According to Yonhap News and NorthJersey.com, a community website for local news, approximately 100 runners participated in the first-ever “Comfort Women Memorial Peace Marathon,” organized by the Korean American Association of Palisades Park and sponsored by several Korean organizations.

The 8-kilometer run kicked off in front of the Bergen County Courthouse in Hackensak, the site of a stone dedicated by the county to the women in May this year. Runners crossed the finish line at another comfort women memorial stone in front of the Palisades Park library, which was dedicated in October 2010.
Participants in Bergen County’s first Comfort Women Memorial Peace Marathon pose around a memorial to the women near the starting line on Monday. (Yonhap News) Participants in Bergen County’s first Comfort Women Memorial Peace Marathon pose around a memorial to the women near the starting line on Monday. (Yonhap News)

The stone in front of the courthouse is the first one dedicated by a local U.S. government to honor the so-called comfort women, while the Palisades Park memorial is the first comfort women monument to have been erected in the U.S.

Monday was the 68th anniversary of Japan’s formal surrender in a ceremony onboard the USS Missouri battleship in Tokyo Bay.

“Japan continues to deny and distort the history of comfort women,” said John Chang, president of the association. “They have to recognize what the Imperial Army did during World War II.”

He said that he planned to hold the run every year until Japan acknowledged the truth about comfort women and made a sincere apology.

There were about 200,000 comfort women from Korea, China, Thailand, Vietnam and other Japanese-occupied territories.

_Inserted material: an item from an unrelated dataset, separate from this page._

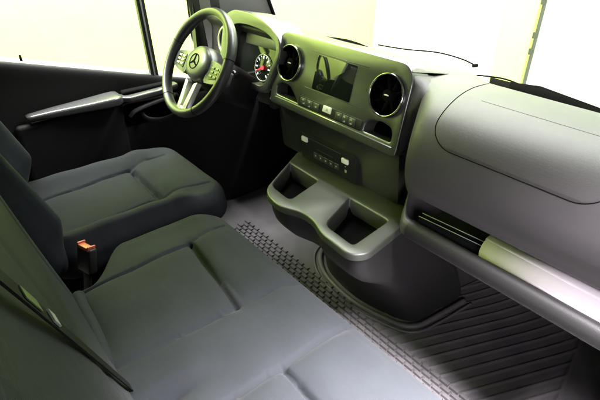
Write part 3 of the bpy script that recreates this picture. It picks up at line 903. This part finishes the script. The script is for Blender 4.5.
# armrest
bm = bmesh.new()
def loft(bm, secs):
    rr = [[bm.verts.new(p) for p in s_] for s_ in secs]
    for A, B in zip(rr, rr[1:]):
        for k in range(len(A)): bm.faces.new((A[k], A[(k+1) % len(A)], B[(k+1) % len(A)], B[k]))
    bm.faces.new(rr[0]); bm.faces.new(rr[-1])
secs = []
for y, z, w, h in ((-.705, .665, .020, .006), (-.69, .665, .026, .010), (-.62, .667, .034, .014), (-.50, .671, .048, .016), (-.42, .674, .056, .018), (-.39, .675, .056, .018), (-.372, .675, .048, .014), (-.366, .675, .035, .008)):
    c = -.865+w-.004
    secs.append([(c+u, y, z+v) for u, v in rrect(-w, w*.75, -h, h, min(h*.9, .011), 4)])
loft(bm, secs)
m_, nt_, p_ = new_mat('armrest_silver'); p_.inputs['Base Color'].default_value = (.045, .045, .045, 1); p_.inputs['Roughness'].default_value = .27; p_.inputs['Specular IOR Level'].default_value = .7
M['arm'] = m_
arm = link('armrest', bm, 'arm', door)
bm = bmesh.new()
tube(bm, [(-.818+.0*y, y, z) for y, z in ((-.70, .652), (-.60, .655), (-.45, .660), (-.385, .662))], .003, 6); link('armrest_seam', bm, 'gap', arm)
bm = bmesh.new(); box(bm, -.872, -.838, -.75, -.36, .30, .640, .014); link('door_pocket_panel', bm, 'door', door)
# forward grab rail + pull handle, recess shade as solid near-black blocks
bm = bmesh.new(); secs = []
for y, z, w in ((-.372, .664, .030), (-.33, .660, .040), (-.22, .664, .038), (-.12, .668, .030)):
    secs.append([(-.872+w+u, y, z+v) for u, v in rrect(-w, w*.6, -.014, .010, .008, 4)])
loft(bm, secs); grab = link('grab_rail', bm, 'arm', door)
bm = bmesh.new(); box(bm, -.878, -.842, -.350, -.165, .668, .686, .008); link('rail_shade', bm, 'gap', grab)
bm = bmesh.new(); tube(bm, catmull([(-.83, -.345, .585), (-.822, -.32, .607), (-.825, -.25, .620), (-.83, -.13, .632)], 6), .009, 10, flat=.6); link('trim_bar', bm, 'arm', door)
bm = bmesh.new(); tube(bm, catmull([(-.85, -.29, .585), (-.825, -.275, .560), (-.82, -.22, .545), (-.825, -.16, .548), (-.85, -.13, .56)], 6), .011, 10, flat=.7); link('door_handle', bm, 'black', door)
bm = bmesh.new(); box(bm, -.895, -.855, -.355, -.10, .53, .625, .015); link('handle_shade', bm, 'gap', door)  # solid dark block in place of the shaded hollow
# lock pin
bm = bmesh.new(); tube(bm, [(-.915, -.655, .835), (-.915, -.655, .868)], [.005, .004], 8); link('lock_pin', bm, 'gap', door)
# divider bar of the window, quarter glass frame, glass
def bar3(bm, a, b, w, d_):
    a, b = Vector(a), Vector(b); t = (b-a).normalized(); s_ = Vector((0, 1, 0)); s_ = (s_-t*s_.dot(t)).normalized(); q = t.cross(s_)
    v = [bm.verts.new(p+s_*i*w/2+q*j*d_/2) for p in (a, b) for i, j in ((-1, -1), (1, -1), (1, 1), (-1, 1))]
    for k in range(4): bm.faces.new((v[k], v[(k+1) % 4], v[4+(k+1) % 4], v[4+k]))
    bm.faces.new(v[:4]); bm.faces.new(v[4:][::-1])
bm = bmesh.new(); bar3(bm, (-.915, -.190, .70), (-.87, -.235, 1.52), .012, .02); bar3(bm, (-.915, -.170, .70), (-.87, -.215, 1.52), .012, .02)
dv = link('window_divider', bm, 'seal', door, smooth=False)
bm = bmesh.new(); bar3(bm, (-.912, -.181, .70), (-.867, -.226, 1.52), .006, .022); link('divider_strip', bm, 'speck', dv, smooth=False)
bm = bmesh.new()
bar3(bm, (-.91, .03, .66), (-.83, .0, 1.50), .014, .03); fr_ = link('window_frame', bm, 'seal', door, smooth=False)
bm = bmesh.new(); bm.faces.new([bm.verts.new(p) for p in ((-.918, -1.1, .95), (-.918, .10, .62), (-.845, .02, 1.5), (-.845, -1.1, 1.5))])
link('window_glass', bm, 'glass', door, smooth=False)

# ------------------------------------------------------------------ CAB SHELL
cab = thing('van_cab', 'grey interior shell of the van with pillars, headliner and windscreen', 'van cab')
# A-pillar on the driver's side, door jamb strips
bm = bmesh.new()
a0, a1 = Vector((-.86, .43, .80)), Vector((-.72, -.02, 1.62))
def pil(bm, P0, P1):
    v0 = [bm.verts.new(p) for p in P0]; v1 = [bm.verts.new(p) for p in P1]; n = len(P0)
    for k in range(n): bm.faces.new((v0[k], v0[(k+1) % n], v1[(k+1) % n], v1[k]))
    bm.faces.new(v0); bm.faces.new(v1[::-1])
pil(bm, [(-.865, .15, .78), (-.80, .41, .80), (-.84, .46, .80), (-.92, .20, .78)], [(-.76, -.20, 1.66), (-.68, -.02, 1.66), (-.72, .01, 1.66), (-.81, -.17, 1.66)])
ap = link('windscreen_pillar', bm, 'trim', cab, smooth=False)
bm = bmesh.new(); tube(bm, [(-.798, .415, .80), (-.675, -.015, 1.66)], .008, 8); link('pillar_seal', bm, 'gap', ap)
bm = bmesh.new(); pil(bm, [(-.905, .045, .70), (-.87, .075, .70), (-.89, .09, .70), (-.93, .06, .70)], [(-.82, -.10, 1.6), (-.79, -.075, 1.6), (-.80, -.06, 1.6), (-.84, -.085, 1.6)])
link('door_jamb', bm, 'seal', cab, smooth=False)
bm = bmesh.new(); pil(bm, [(-.87, .078, .70), (-.852, .118, .70), (-.88, .13, .70), (-.90, .09, .70)], [(-.79, -.07, 1.6), (-.772, -.03, 1.6), (-.80, -.02, 1.6), (-.82, -.06, 1.6)])
link('jamb_plate', bm, 'silver', cab, smooth=False)
bm = bmesh.new(); pil(bm, [(-.858, .120, .70), (-.845, .16, .70), (-.88, .17, .70), (-.89, .13, .70)], [(-.772, -.03, 1.6), (-.76, .0, 1.6), (-.80, .02, 1.6), (-.80, -.02, 1.6)])
link('jamb_seal', bm, 'panel', cab, smooth=False)
# passenger-side pillar (beyond the frame), roof, bulkhead, lower body
bm = bmesh.new(); pil(bm, [(.955, .30, .60), (.955, .46, .60), (1.0, .46, .60), (1.0, .30, .60)], [(.72, -.10, 1.66), (.72, .0, 1.66), (.80, .0, 1.66), (.80, -.10, 1.66)]); link('windscreen_pillar', bm, 'trim', cab, smooth=False)
bm = bmesh.new(); box(bm, -.86, .86, -1.2, .02, 1.66, 1.70, 0); link('headliner', bm, 'roof', cab, smooth=False)
bm = bmesh.new(); box(bm, -.95, .95, -1.30, -1.24, -.05, 1.70, 0); link('bulkhead', bm, 'trim', cab, smooth=False)
bm = bmesh.new(); box(bm, -.95, -.86, -1.24, -1.02, -.05, 1.68, .0); link('rear_pillar', bm, 'trim', cab, smooth=False)
bm = bmesh.new(); box(bm, -1.0, 1.0, .80, .84, -.05, .56, 0); link('firewall', bm, 'black', cab, smooth=False)
bm = bmesh.new(); box(bm, -.952, -.895, .22, .80, -.05, .66, 0); box(bm, -.954, -.90, .44, .82, .60, .655, 0); link('side_leak_block', bm, 'black', cab, smooth=False)  # unseen filler added to stop light leaking in beside the door
bm = bmesh.new(); box(bm, -.95, .955, .36, .80, .54, .56, 0); link('underdash_leak_block', bm, 'black', cab, smooth=False)  # unseen sheet added to keep windscreen light out of the footwell
for sx in (-1, 1):
    bm = bmesh.new(); box(bm, min(sx*.957, sx*1.0), max(sx*.957, sx*1.0), .28, .80, -.05, .60, 0); link('side_panel', bm, 'black', cab, smooth=False)
# windscreen
bm = bmesh.new(); rws = []
for k in range(21):
    x0 = -.80+1.72*k/20; c = (x0-.06)/.86
    b_ = Vector((x0, .46-.05*c*c, .80)); t_ = Vector((x0*.86, .04-.08*c*c, 1.66)); rws.append([bm.verts.new(b_.lerp(t_, q)) for q in (0, .5, 1)])
for A, B in zip(rws, rws[1:]):
    for j in range(2): bm.faces.new((A[j], A[j+1], B[j+1], B[j]))
link('windscreen', bm, 'glass', cab)
# bonnet beyond the glass (hidden mostly)
bm = bmesh.new(); rws = []
for k in range(17):
    x = -.95+1.9*k/16
    rws.append([bm.verts.new((x, .47+.5*q, .80-.18*q-.05*(x/.95)**4-.08*q*q)) for q in (0, .15, .4, .7, 1)])
for A, B in zip(rws, rws[1:]):
    for j in range(4): bm.faces.new((A[j], A[j+1], B[j+1], B[j]))
link('bonnet', bm, 'body', cab)

# wipers outside
def wiper(pts, lab):
    w = thing('windscreen_wiper', lab, 'wiper')
    bm = bmesh.new(); tube(bm, catmull(pts, 5), .0028, 8); link('wiper_arm', bm, 'gap', w)
    e = Vector(pts[-1]); bm = bmesh.new(); tube(bm, [e+Vector((-.008, 0, -.003)), e+Vector((.008, 0, .002))], .006, 8); link('wiper_tip', bm, 'gap', w)
wiper([(-.24, .46, .858), (-.12, .475, .862), (.02, .475, .878), (.12, .475, .876), (.175, .475, .866)], 'thin black wiper arm arching over the middle of the windscreen base')
wiper([(.19, .45, .842), (.24, .45, .850), (.30, .45, .855), (.36, .45, .848), (.42, .45, .835)], 'short dark wiper arm at the passenger end of the windscreen base')

# exterior mirror of the driver door
mir = thing('side_mirror', 'pale exterior mirror with thin dark rim outside the quarter window', 'mirror')
T = Matrix.Translation((-1.13, .15, .91)) @ Matrix.Rotation(R(-15), 4, 'Z')
bm = bmesh.new(); o_ = round_poly([(-.085, -.165), (-.10, .23), (.10, .23), (.095, -.16)], .03, 6)
rr = []
for k_, d_ in ((1., -.01), (1.02, .02), (.9, .07), (.6, .10)): rr.append([bm.verts.new(T @ Vector((u*k_, d_, v*k_))) for u, v in o_])
for A, B in zip(rr, rr[1:]):
    for k in range(len(A)): bm.faces.new((A[k], A[(k+1) % len(A)], B[(k+1) % len(A)], B[k]))
bm.faces.new(rr[-1]); link('mirror_housing', bm, 'seal', mir)
bm = bmesh.new(); prism(bm, [(u*.93, v*.96) for u, v in o_], 0, .004, T); link('mirror_glass', bm, 'chrome', mir, auto=30)
bm = bmesh.new(); tube(bm, [T @ Vector((0, .04, -.16)), (-1.04, .10, .70), (-.97, .10, .68)], .02, 10); link('mirror_arm', bm, 'seal', mir)

# ------------------------------------------------------------------ OUTSIDE
bm = bmesh.new(); box(bm, -14, 10, -10, 12, -.75, -.70, 0)
gr = link('ground', bm, 'ground', smooth=False); gr['kind'] = 'structure'
bm = bmesh.new(); box(bm, -3.2, -3.0, -7, 3.5, -.70, 4.2, 0)
tag(link('side_wall', bm, 'walll', smooth=False), 'lime green wall seen through the driver door window', 'wall')
bm = bmesh.new(); box(bm, -3.2, -2.42, 3.5, 3.7, -.70, 4.2, 0)
tag(link('lime_wall', bm, 'wallp', smooth=False), 'pale lime wall seen through the left half of the windscreen', 'wall')
bm = bmesh.new(); box(bm, -.93, 5, 3.54, 3.74, -.70, 4.2, 0)
tag(link('pale_wall', bm, 'wallg', smooth=False), 'pale grey green wall at the far right of the windscreen', 'wall')
bm = bmesh.new(); box(bm, -2.42, -.93, 3.52, 3.72, -.70, 4.2, 0)
tag(link('white_wall', bm, 'wallw', smooth=False), 'white wall between the lime wall and the lime pillar beyond the windscreen', 'wall')
bm = bmesh.new(); box(bm, -1.35, -1.02, 3.40, 3.50, -.70, 4.2, .02)
tag(link('lime_pillar', bm, 'wallq', smooth=False), 'bright lime pillar standing against the white wall beyond the windscreen', 'pillar')
chn = thing('metal_rack_post', 'thin grey slotted post beside the bright lime pillar', 'post')
bm = bmesh.new()
box(bm, -.985, -.970, 3.36, 3.40, -.70, 3.2, 0)
link('post', bm, 'lower', chn, smooth=False)
for k in (1, 5, 6, 8, 9):
    bm = bmesh.new(); box(bm, -.995, -.958, 3.34, 3.362, -.5+k*.14, -.45+k*.14, 0); link('bracket', bm, 'seal', chn, smooth=False)
bm = bmesh.new()   # pale van side beyond
vs = [(-.75, 3.0, -.1), (2.5, 3.0, -.1), (2.5, 3.0, 1.6), (.1, 3.0, 1.4), (-.35, 3.0, .75)]

# ------------------------------------------------------------------ LIGHT
w = bpy.data.worlds.new('World'); S.world = w; w.use_nodes = True
bg = w.node_tree.nodes['Background']; bg.inputs[0].default_value = (.92, .95, 1, 1); bg.inputs[1].default_value = .15
def area(name, loc, target, sx, sy, power, col=(1, 1, 1)):
    l = bpy.data.lights.new(name, 'AREA'); l.shape = 'RECTANGLE'; l.size = sx; l.size_y = sy; l.energy = power; l.color = col
    o = bpy.data.objects.new(name, l); COL.objects.link(o); o.location = loc
    o.rotation_euler = (Vector(target)-Vector(loc)).to_track_quat('-Z', 'Y').to_euler()
    return o
area('side_wall_fill', (-1.9, -1.5, 4.0), (-3.0, -1.2, .8), 5.0, 1.0, 1750, (1, 1, .97))  # unseen lamp added to overexpose the lime side wall
area('front_wall_fill', (-.6, 2.2, 4.0), (-.6, 3.5, .8), 5.0, 1.0, 1000, (1, 1, 1))  # unseen lamp added to brighten the walls ahead
area('windscreen_fill', (.3, 2.4, 3.4), (.1, .2, .8), 2.5, 1.5, 40, (1, .97, 1))  # added fill through the windscreen, no fixture there
area('tray_fill', (1.65, -.85, .95), (.70, -.04, .60), .6, .5, 2.6, (1, .96, .98)).data.spread = R(50)  # low unseen fill added to brighten the paper roll and tray

dl = area('bench_fill', (1.35, -.40, 1.65), (.92, -.53, .42), .4, .4, 105, (1, .95, .99)); dl.data.spread = R(48)  # unseen narrow fill added to brighten the outer bench cushion

# ------------------------------------------------------------------ CAMERA
cam = bpy.data.cameras.new('Camera'); co = bpy.data.objects.new('Camera', cam); COL.objects.link(co)
co.location = (1.0, -.95, 1.30); co.rotation_euler = (R(90-31.8), 0, R(50.6))
cam.sensor_width = 36; cam.lens = 467/600*36; cam.clip_start = .02; cam.clip_end = 100
S.camera = co
S.view_settings.view_transform = 'Standard'; S.view_settings.look = 'None'
S.view_settings.exposure = 0; S.view_settings.gamma = 1
S.cycles.max_bounces = 8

Runners included not only Korean-Americans but also Jews and Filipinos. They participated in the marathon in recognition of the comfort women not as an issue for Korea but as an issue of women’s human rights being trampled in wartime, he said.

Organizers read a poem in honor of comfort women at the stone monument near the finish line and also a statement urging Japan to apologize for its wartime atrocities.

Donations from participants will be delivered to comfort women.